**RAW RECORDS**:
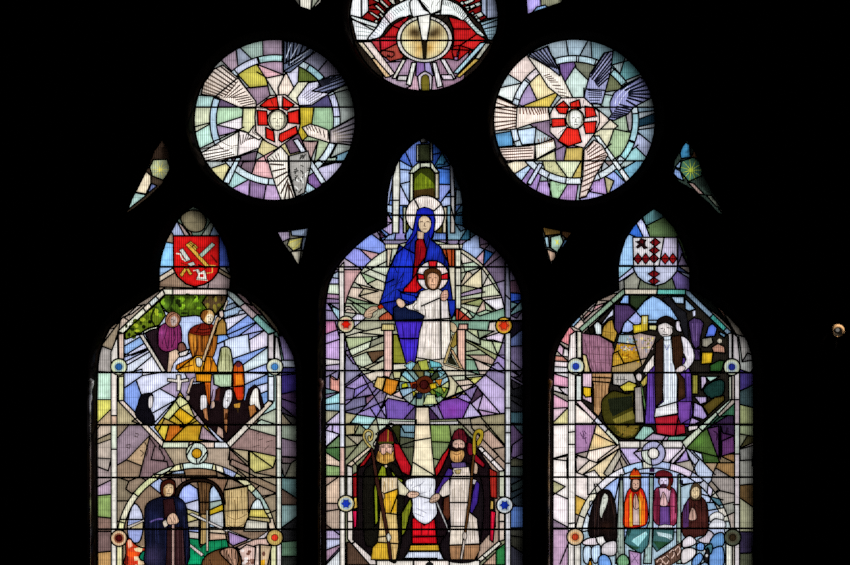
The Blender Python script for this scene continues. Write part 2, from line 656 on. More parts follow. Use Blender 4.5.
p.fan('33221a', 1.6, '400,245 425,330 465,420 520,420', '470,250 490,290 490,330 495,350', 8)
p.fan('3c2a20', .9, '395,215 440,190', '420,235 450,225', 4)
p.P('seraph_wing#6', 'f2e8e2', '48,195 140,140 250,78 365,112 345,165 240,205 150,230 60,232')
p.C('245,80 238,205')
p.fan('33221a', 1.1, '55,172 50,196 60,225 100,232', '140,150 190,175 215,190 235,204', 6)
p.fan('3c2a20', .9, '250,100 300,90 350,110', '255,150 280,130 300,120', 7)
p.T('4a3428', .7, '~140,145 170,175 215,165', '~160,135 200,155 240,150')
p.P('seraph_wing#7', 'efe2d8', '318,55 400,40 395,75 345,125 290,95')
p.fan('3c2a20', .9, '320,60 395,50', '310,90 345,110', 7)
# grey mottled piece
p.P('mottled_panel', 'a4a49c', '495,205 590,180 606,240 572,390 530,408 500,300')
for i in range(26):
    x, y = p.rnd.uniform(505, 590), p.rnd.uniform(200, 390)
    p.T(p.rnd.choice(['2c2c2a', '3a3a34', 'dcdcd8']), 1.3, [(x, y), (x + p.rnd.uniform(-14, 14), y + p.rnd.uniform(-14, 14)), (x + p.rnd.uniform(-18, 18), y + p.rnd.uniform(5, 22))])
# red halo and head
p.f(190, 38, 5)
p.P('seraph_halo', 'e8d8d0', '330,340 400,288 475,283 548,340 552,425 540,478 442,548 385,520 330,470 325,400')
for q in ('350,338 388,306 434,292 444,356 400,362 382,352', '464,292 522,334 484,362 462,352', '336,362 384,366 390,436 340,436', '488,372 544,358 546,430 492,424',
          '378,446 418,466 424,520 380,500', '448,480 532,440 538,476 458,522 444,510'):
    p.P('seraph_halo/red_glass', 'd8241c', q)
p.T(INK, .6, '340,355 390,350', '400,300 420,345', '480,350 535,350', '545,360 500,375')
p.P('seraph_head', 'a8a48c', circ(437, 410, 50, 52))
p.P('seraph_head/face', 'e2dfc4', '~400,405 415,372 445,368 468,385 472,420 455,452 432,460 408,440', lw=.5)
p.T(INK, .7, '412,405 430,402', '446,402 464,405', '438,405 434,425 442,427', '428,440 450,440', '~398,420 402,380 440,360 472,382 474,420')
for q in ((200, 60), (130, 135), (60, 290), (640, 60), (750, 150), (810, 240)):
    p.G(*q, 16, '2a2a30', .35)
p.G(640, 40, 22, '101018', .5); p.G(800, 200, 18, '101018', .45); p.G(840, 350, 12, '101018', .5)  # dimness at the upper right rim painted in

# ================================================================ right roundel
p = panel('stained_glass_roundel', 'large round stained glass light right of centre with blue winged seraph on red halo', 'stained glass window',
          circ(574.5, 120, 81.3, n=72), base='b0bcc0', seed=4, group='round tracery lights')
p.bar(107.3, 161.0, r=.9)
p.f(490, 38, 5)
p.C('90,180 160,225 45,250', '190,90 230,150', '45,290 160,340', '270,50 330,110', '380,10 395,105', '480,30 440,105', '505,20 510,110', '680,115 610,135 650,180 670,115', '745,185 670,215',
    '165,340 350,265', '200,235 230,300', '345,130 360,220', '420,150 350,260', '420,110 430,150 480,200', '470,250 470,300', '370,215 410,300', '350,265 300,345', '560,280 630,290', '470,290 560,340',
    '0,347 850,347', '555,370 640,440', '580,270 640,260', '680,390 690,450', '720,345 715,450', '760,370 850,360', '760,440 850,420', '840,370 760,400')
p.f(490, 115, 5)
p.C('20,95 230,60', '110,75 115,150', '45,160 260,140', '230,65 220,160', '210,55 320,120', '320,120 330,230', '230,225 340,170', '340,130 390,165 470,160', '380,170 370,225', '465,160 450,420', '520,100 630,240',
    '620,70 600,130 580,170', '690,80 850,60', '620,70 740,95', '750,95 840,170', '730,160 790,220', '650,225 740,150', '680,260 730,230', '590,250 680,340', '545,330 560,260', '0,230 850,230',
    '330,235 400,330 450,240', '265,240 310,410', '280,330 400,325 350,410', '440,350 430,420', '250,320 235,370', '300,300 300,400', '480,380 560,395', '575,330 585,390', '510,370 470,410', '620,330 600,380',
    '130,290 210,240', '215,250 150,340', '165,345 200,350')
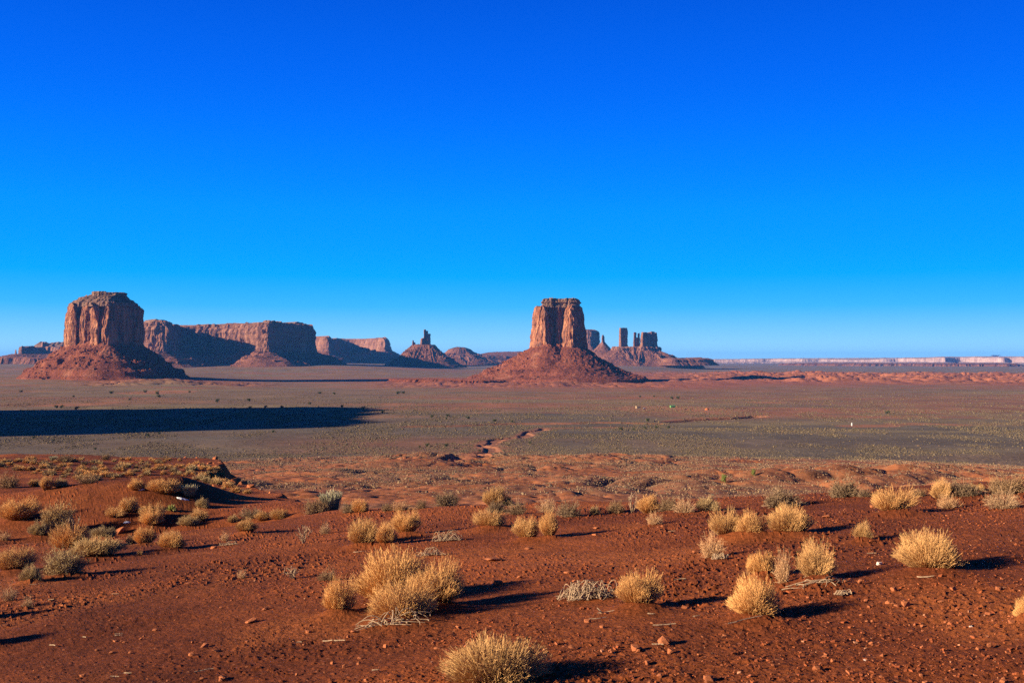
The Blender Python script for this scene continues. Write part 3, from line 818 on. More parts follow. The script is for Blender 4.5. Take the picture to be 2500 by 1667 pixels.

**GIVEN EXERCISE**: Every entry must be reproduced exactly, with the images left out.

**RESULT FOR THIS EXERCISE**:
The Blender Python script for this scene continues. Write part 2, from line 656 on. More parts follow. Use Blender 4.5.
p.fan('33221a', 1.6, '400,245 425,330 465,420 520,420', '470,250 490,290 490,330 495,350', 8)
p.fan('3c2a20', .9, '395,215 440,190', '420,235 450,225', 4)
p.P('seraph_wing#6', 'f2e8e2', '48,195 140,140 250,78 365,112 345,165 240,205 150,230 60,232')
p.C('245,80 238,205')
p.fan('33221a', 1.1, '55,172 50,196 60,225 100,232', '140,150 190,175 215,190 235,204', 6)
p.fan('3c2a20', .9, '250,100 300,90 350,110', '255,150 280,130 300,120', 7)
p.T('4a3428', .7, '~140,145 170,175 215,165', '~160,135 200,155 240,150')
p.P('seraph_wing#7', 'efe2d8', '318,55 400,40 395,75 345,125 290,95')
p.fan('3c2a20', .9, '320,60 395,50', '310,90 345,110', 7)
# grey mottled piece
p.P('mottled_panel', 'a4a49c', '495,205 590,180 606,240 572,390 530,408 500,300')
for i in range(26):
    x, y = p.rnd.uniform(505, 590), p.rnd.uniform(200, 390)
    p.T(p.rnd.choice(['2c2c2a', '3a3a34', 'dcdcd8']), 1.3, [(x, y), (x + p.rnd.uniform(-14, 14), y + p.rnd.uniform(-14, 14)), (x + p.rnd.uniform(-18, 18), y + p.rnd.uniform(5, 22))])
# red halo and head
p.f(190, 38, 5)
p.P('seraph_halo', 'e8d8d0', '330,340 400,288 475,283 548,340 552,425 540,478 442,548 385,520 330,470 325,400')
for q in ('350,338 388,306 434,292 444,356 400,362 382,352', '464,292 522,334 484,362 462,352', '336,362 384,366 390,436 340,436', '488,372 544,358 546,430 492,424',
          '378,446 418,466 424,520 380,500', '448,480 532,440 538,476 458,522 444,510'):
    p.P('seraph_halo/red_glass', 'd8241c', q)
p.T(INK, .6, '340,355 390,350', '400,300 420,345', '480,350 535,350', '545,360 500,375')
p.P('seraph_head', 'a8a48c', circ(437, 410, 50, 52))
p.P('seraph_head/face', 'e2dfc4', '~400,405 415,372 445,368 468,385 472,420 455,452 432,460 408,440', lw=.5)
p.T(INK, .7, '412,405 430,402', '446,402 464,405', '438,405 434,425 442,427', '428,440 450,440', '~398,420 402,380 440,360 472,382 474,420')
for q in ((200, 60), (130, 135), (60, 290), (640, 60), (750, 150), (810, 240)):
    p.G(*q, 16, '2a2a30', .35)
p.G(640, 40, 22, '101018', .5); p.G(800, 200, 18, '101018', .45); p.G(840, 350, 12, '101018', .5)  # dimness at the upper right rim painted in

# ================================================================ right roundel
p = panel('stained_glass_roundel', 'large round stained glass light right of centre with blue winged seraph on red halo', 'stained glass window',
          circ(574.5, 120, 81.3, n=72), base='b0bcc0', seed=4, group='round tracery lights')
p.bar(107.3, 161.0, r=.9)
p.f(490, 38, 5)
p.C('90,180 160,225 45,250', '190,90 230,150', '45,290 160,340', '270,50 330,110', '380,10 395,105', '480,30 440,105', '505,20 510,110', '680,115 610,135 650,180 670,115', '745,185 670,215',
    '165,340 350,265', '200,235 230,300', '345,130 360,220', '420,150 350,260', '420,110 430,150 480,200', '470,250 470,300', '370,215 410,300', '350,265 300,345', '560,280 630,290', '470,290 560,340',
    '0,347 850,347', '555,370 640,440', '580,270 640,260', '680,390 690,450', '720,345 715,450', '760,370 850,360', '760,440 850,420', '840,370 760,400')
p.f(490, 115, 5)
p.C('20,95 230,60', '110,75 115,150', '45,160 260,140', '230,65 220,160', '210,55 320,120', '320,120 330,230', '230,225 340,170', '340,130 390,165 470,160', '380,170 370,225', '465,160 450,420', '520,100 630,240',
    '620,70 600,130 580,170', '690,80 850,60', '620,70 740,95', '750,95 840,170', '730,160 790,220', '650,225 740,150', '680,260 730,230', '590,250 680,340', '545,330 560,260', '0,230 850,230',
    '330,235 400,330 450,240', '265,240 310,410', '280,330 400,325 350,410', '440,350 430,420', '250,320 235,370', '300,300 300,400', '480,380 560,395', '575,330 585,390', '510,370 470,410', '620,330 600,380',
    '130,290 210,240', '215,250 150,340', '165,345 200,350')
The Blender Python script for this scene continues. Write part 3, from line 818 on. More parts follow. The script is for Blender 4.5. Take the picture to be 2500 by 1667 pixels.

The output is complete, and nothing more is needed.